La Cina di fatto ha in “ostaggio” molte aziende tedesche, soprattutto nel settore automotive. Sta puntando a spingerle progressivamente ai margini del mercato EV domestico ma ha modo di esporle alle ritorsioni commerciali europee. Ecco perché la Germania non era entusiasta all’idea di una indagine anti-dumping della Commissione, caldeggiata invece dai francesi, che puntano a proteggere il mercato domestico europeo per i propri marchi. La Germania ha poi investito e continua ad investire in Cina anche per sfuggire al caro energia che sta minando le sue produzioni: l’esempio è l’impianto da 10 miliardi di euro che BASF sta realizzando nella città cinese meridionale di Zhanjiang.

L’attrazione cinese per le aziende tedesche resta fortissima: il 40% delle auto vendute da Volkswagen è destinato alla Cina; la Cina genera il 15% dei ricavi di BASF e il 13% di quelli di Siemens. Secondo un sondaggio dell’istituto di ricerca Ifo, il 46% delle aziende tedesche si affidano a fattori di produzione intermedi di provenienza cinese.

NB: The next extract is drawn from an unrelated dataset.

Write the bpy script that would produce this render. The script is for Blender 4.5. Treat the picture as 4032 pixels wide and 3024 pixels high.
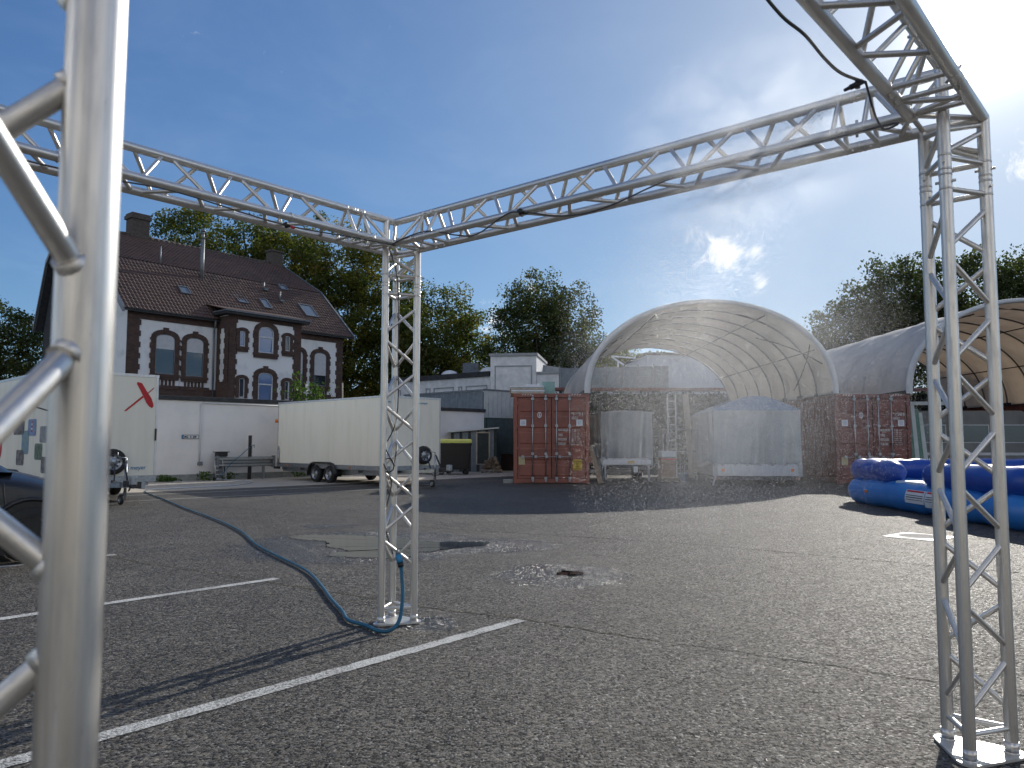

Ma se la quota di mercato dei costruttori europei nell’auto si riduce, in conseguenza di minore competitività rispetto ai produttori cinesi sia in quel mercato che in quello europeo, ecco che lo sbilancio bilaterale si allarga, anche senza bisogno di ipotizzare ritorsioni.

Per l’Europa, la sostituzione di input cinesi resta molto problematica, nel breve-medio termine, soprattutto nel momento in cui è in atto il formidabile e autolesionistico volano della riconversione ambientale. Se a questo aggiungiamo la verosimile perdita di competitività di aziende tedesche insediate in Cina, inclusa la componente destinata alla riesportazione, ecco che il saldo bilaterale diventa un po’ più leggibile ma non per questo meno critico. Con buona pace dei confusi no-euro che teorizzavano, sulla Brexit, che il coltello dalla parte del manico sarebbe stato impugnato da chi è in deficit bilaterale, cioè da Dover e non certo da Calais. Se fosse tutto così semplice, nella vita.

Ma come è finito poi, il vertice? Beh, Xi Jinping si è ovviamente mostrato conciliante, ha detto che il suo paese vuole essere un partner commerciale chiave per la Ue, per uno sviluppo di alta qualità, e invita a liberarsi dalle “interferenze”, presumibilmente quelle americane. E comunque, nei primi undici mesi del 2023 il surplus cinese è in calo del 17%, osservano da Pechino. In che altro modo vi attendevate potesse finire?

P.S. Per tutti i fedeli della chiesa binaria, quella per cui le cose sono bianche o nere: vi segnalo che no, la Cina non sta bene, in termini di condizione economica. E continuerà a non stare bene fino a quando non avrà conferito in discarica le imponenti macerie del suo crollo immobiliare e aver deciso cosa vuole essere, tra dirigismo da dissesto e mercato più o meno degno di questo termine. Anche in un’era come questa, in cui la geopolitica la fa da padrona. Se poi corrisponde al vero la stima, fatta al Financial Times da un alto funzionario Ue, di una perdita di 30.000 euro per ogni veicolo elettrico prodotto dai cinesi, in termini di agevolazioni creditizie, si comprende che il mondo potrebbe trovarsi in un devastante gioco a somma negativa.